I had a lengthy discussion with Bob Schreck about his hip problems and my knee problems. I made a fool of myself while getting all fanboy on Matt Wagner. Dave Land bought me a beer and I didn’t get a chance to reciprocate. J.J. Torres and John Higashi ended up at my booth, drawn by the first American convention appearance of Colin Wilson. Jessica Countryman was helping to sell corsets at the booth across the aisle from me and appeared overwhelmed by her first time at Comic Con. It was at Comic Con that I met the Fillbach Brothers, who illustrate this very webcomic. This year, as in years previous, they got me drunk.

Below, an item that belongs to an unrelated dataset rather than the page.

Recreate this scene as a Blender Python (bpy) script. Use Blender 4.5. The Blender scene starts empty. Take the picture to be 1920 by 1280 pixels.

There’s a lot of talk about how Comic Con has sold out. About how it’s not about comics anymore, that movies and fringe genre have taken over the focus of the show. There’s some real hostility about that from a lot of people, despite the fact that television and movies have always been a part of the Comic Con experience. Even if that weren’t true though, that hostility is mistargeted. Comics have never been the focus of Comic Con. Comic Con is about the people who attend. The artists, the fans, the writers, the editors, and all the rest. Everyone who takes up lanyard and battles to cross Harbor Drive at 7pm, or attempts to find dinner without a reservation. These people, these steadfast soldiers of the show are the focus of Comic Con, and in that respect, it was a very good year.